» Material shown
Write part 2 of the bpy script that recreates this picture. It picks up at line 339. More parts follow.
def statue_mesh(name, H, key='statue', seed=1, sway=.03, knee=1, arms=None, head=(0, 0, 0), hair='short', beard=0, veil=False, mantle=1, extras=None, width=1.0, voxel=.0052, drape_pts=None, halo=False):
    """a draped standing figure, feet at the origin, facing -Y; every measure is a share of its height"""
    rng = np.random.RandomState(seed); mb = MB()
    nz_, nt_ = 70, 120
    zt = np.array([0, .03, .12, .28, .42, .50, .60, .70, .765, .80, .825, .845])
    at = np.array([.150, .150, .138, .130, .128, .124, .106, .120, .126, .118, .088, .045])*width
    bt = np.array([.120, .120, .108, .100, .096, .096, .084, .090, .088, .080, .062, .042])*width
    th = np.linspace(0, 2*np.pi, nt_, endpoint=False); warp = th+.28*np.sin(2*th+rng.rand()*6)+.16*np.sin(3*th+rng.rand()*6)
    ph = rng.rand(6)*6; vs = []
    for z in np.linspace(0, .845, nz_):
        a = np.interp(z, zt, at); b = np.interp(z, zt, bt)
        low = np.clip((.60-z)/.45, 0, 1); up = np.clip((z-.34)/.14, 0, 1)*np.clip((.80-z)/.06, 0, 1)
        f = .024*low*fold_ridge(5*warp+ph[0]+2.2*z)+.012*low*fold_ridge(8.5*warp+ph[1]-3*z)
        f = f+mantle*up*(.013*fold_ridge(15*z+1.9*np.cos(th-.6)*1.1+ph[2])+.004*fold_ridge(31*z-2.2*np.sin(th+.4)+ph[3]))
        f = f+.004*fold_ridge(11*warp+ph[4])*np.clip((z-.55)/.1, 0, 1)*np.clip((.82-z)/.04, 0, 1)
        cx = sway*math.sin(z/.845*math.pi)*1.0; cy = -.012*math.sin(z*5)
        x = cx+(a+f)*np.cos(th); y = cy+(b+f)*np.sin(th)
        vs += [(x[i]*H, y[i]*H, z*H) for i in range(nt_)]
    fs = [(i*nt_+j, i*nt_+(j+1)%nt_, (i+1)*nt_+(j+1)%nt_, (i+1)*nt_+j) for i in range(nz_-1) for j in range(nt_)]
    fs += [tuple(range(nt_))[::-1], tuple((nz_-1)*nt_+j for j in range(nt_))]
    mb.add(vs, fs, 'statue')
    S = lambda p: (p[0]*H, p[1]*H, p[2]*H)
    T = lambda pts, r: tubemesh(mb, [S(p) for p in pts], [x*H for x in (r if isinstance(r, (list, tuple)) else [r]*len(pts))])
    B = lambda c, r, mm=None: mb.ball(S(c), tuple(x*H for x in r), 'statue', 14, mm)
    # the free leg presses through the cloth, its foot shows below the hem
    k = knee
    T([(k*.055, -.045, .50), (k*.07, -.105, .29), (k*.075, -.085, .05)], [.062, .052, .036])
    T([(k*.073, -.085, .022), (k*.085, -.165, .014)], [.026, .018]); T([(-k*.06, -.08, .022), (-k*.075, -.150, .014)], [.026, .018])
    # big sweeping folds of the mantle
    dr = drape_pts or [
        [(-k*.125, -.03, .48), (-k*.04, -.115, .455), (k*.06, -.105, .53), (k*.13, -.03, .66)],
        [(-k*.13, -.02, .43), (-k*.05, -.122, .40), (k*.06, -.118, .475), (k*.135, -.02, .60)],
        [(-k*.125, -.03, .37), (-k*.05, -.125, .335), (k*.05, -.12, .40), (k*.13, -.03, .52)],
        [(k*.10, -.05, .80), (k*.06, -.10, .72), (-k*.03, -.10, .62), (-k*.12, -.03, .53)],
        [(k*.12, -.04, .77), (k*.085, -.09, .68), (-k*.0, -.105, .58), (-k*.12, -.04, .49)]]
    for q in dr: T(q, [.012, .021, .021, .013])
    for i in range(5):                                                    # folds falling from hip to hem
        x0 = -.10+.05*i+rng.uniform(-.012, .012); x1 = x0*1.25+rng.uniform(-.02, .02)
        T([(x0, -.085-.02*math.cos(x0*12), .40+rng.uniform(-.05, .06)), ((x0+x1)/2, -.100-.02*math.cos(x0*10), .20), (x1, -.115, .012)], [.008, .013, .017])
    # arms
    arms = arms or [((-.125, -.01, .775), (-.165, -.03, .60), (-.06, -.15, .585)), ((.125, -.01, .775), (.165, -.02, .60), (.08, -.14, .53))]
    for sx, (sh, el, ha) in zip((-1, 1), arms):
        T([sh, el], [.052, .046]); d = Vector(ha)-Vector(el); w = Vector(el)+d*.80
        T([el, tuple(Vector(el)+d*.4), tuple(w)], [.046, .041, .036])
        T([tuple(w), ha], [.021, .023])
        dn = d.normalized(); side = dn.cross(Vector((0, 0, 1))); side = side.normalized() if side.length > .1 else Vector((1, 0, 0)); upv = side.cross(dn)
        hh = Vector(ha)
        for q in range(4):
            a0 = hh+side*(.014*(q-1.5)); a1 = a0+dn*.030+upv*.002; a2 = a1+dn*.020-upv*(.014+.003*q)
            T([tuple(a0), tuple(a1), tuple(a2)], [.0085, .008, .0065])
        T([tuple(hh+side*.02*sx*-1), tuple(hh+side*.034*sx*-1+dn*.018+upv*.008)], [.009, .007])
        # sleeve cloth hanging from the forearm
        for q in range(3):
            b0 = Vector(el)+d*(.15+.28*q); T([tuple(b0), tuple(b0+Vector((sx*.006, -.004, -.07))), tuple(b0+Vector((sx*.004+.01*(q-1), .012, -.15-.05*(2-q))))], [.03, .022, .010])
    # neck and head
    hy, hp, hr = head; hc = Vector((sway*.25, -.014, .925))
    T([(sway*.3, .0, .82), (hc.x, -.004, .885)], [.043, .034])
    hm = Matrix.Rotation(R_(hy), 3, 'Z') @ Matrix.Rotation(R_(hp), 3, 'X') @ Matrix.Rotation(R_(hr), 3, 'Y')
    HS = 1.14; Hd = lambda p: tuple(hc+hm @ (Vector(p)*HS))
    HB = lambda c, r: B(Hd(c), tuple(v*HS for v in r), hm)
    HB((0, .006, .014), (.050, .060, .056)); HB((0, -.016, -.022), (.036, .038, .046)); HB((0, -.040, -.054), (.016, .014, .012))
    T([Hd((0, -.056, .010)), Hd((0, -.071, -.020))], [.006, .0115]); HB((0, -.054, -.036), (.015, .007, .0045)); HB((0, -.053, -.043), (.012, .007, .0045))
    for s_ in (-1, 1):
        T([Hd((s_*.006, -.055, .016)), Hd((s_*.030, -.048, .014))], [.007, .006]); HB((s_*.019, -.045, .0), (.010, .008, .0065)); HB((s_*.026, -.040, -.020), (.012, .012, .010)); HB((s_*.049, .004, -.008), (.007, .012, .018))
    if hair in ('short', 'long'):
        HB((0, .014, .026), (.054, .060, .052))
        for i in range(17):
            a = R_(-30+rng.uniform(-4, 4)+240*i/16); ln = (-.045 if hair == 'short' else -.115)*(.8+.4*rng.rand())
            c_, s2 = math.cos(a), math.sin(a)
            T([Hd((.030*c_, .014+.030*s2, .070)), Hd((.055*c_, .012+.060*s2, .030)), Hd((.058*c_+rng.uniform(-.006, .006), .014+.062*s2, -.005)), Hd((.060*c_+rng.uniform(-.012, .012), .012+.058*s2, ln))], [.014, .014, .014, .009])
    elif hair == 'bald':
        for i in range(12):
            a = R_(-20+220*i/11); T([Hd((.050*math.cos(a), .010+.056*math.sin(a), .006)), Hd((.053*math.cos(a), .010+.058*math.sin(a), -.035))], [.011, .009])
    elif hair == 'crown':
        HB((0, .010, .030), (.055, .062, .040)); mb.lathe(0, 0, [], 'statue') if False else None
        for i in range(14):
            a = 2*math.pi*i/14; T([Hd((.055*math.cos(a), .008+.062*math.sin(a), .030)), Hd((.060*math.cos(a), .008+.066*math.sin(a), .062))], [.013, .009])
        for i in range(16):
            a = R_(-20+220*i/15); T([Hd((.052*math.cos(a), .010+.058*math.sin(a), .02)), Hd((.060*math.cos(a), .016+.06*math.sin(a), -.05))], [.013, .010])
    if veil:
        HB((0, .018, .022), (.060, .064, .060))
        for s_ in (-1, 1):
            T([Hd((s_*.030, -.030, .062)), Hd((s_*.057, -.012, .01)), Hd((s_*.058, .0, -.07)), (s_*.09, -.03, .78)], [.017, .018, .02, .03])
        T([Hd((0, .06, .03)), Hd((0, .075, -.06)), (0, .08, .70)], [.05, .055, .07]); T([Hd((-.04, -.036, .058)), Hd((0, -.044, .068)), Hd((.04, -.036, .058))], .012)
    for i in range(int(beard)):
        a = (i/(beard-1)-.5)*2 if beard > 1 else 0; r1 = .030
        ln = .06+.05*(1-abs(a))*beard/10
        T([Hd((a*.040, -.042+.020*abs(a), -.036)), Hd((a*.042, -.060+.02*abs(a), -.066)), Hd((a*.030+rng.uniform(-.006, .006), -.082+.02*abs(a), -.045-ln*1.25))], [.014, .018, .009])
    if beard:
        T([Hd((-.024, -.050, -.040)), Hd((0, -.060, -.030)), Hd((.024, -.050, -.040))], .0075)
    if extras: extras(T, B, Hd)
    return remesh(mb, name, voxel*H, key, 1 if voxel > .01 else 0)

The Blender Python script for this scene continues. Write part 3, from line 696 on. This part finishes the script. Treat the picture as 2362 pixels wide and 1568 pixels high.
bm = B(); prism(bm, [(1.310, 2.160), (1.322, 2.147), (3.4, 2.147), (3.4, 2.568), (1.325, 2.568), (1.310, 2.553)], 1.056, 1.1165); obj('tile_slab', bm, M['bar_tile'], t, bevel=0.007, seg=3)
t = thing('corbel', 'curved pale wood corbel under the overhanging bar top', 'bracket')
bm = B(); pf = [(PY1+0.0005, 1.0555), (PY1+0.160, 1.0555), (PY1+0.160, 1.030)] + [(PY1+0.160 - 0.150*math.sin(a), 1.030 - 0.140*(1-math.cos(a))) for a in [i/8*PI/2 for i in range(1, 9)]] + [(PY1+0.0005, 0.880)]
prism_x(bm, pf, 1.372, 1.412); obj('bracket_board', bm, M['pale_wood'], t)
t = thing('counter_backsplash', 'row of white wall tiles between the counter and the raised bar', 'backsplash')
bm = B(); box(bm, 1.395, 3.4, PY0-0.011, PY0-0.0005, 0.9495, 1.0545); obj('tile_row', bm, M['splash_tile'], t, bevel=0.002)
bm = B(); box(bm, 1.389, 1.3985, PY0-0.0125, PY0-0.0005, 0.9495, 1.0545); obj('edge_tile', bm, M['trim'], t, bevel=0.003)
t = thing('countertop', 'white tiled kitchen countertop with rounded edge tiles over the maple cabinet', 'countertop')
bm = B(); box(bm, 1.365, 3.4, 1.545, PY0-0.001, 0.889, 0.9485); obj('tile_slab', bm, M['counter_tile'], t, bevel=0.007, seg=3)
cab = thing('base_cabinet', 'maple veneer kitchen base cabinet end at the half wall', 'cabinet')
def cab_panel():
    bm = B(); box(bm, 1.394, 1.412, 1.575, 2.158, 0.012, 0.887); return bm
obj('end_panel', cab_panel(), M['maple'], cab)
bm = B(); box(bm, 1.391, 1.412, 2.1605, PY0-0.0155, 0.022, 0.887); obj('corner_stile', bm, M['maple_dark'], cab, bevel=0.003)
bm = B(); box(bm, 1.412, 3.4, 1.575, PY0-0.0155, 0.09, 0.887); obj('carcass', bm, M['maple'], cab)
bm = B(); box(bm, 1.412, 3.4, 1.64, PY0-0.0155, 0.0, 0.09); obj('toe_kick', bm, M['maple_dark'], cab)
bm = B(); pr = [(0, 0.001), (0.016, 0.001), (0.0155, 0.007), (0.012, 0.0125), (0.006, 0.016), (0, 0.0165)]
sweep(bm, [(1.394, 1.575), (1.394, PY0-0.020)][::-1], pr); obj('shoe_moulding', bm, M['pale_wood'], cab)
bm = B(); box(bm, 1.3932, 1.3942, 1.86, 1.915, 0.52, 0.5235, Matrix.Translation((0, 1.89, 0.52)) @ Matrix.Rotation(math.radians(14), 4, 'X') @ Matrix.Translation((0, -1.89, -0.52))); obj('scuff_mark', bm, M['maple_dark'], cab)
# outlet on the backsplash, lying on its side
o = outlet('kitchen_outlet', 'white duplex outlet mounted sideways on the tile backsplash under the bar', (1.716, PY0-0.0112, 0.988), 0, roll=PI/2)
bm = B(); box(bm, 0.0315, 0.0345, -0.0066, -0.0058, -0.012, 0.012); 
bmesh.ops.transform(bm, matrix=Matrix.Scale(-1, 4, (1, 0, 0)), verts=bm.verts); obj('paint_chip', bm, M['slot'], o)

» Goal
Return each line in the records that holds the string "part".

» Task solution
Write part 2 of the bpy script that recreates this picture. It picks up at line 339. More parts follow.
The Blender Python script for this scene continues. Write part 3, from line 696 on. This part finishes the script. Treat the picture as 2362 pixels wide and 1568 pixels high.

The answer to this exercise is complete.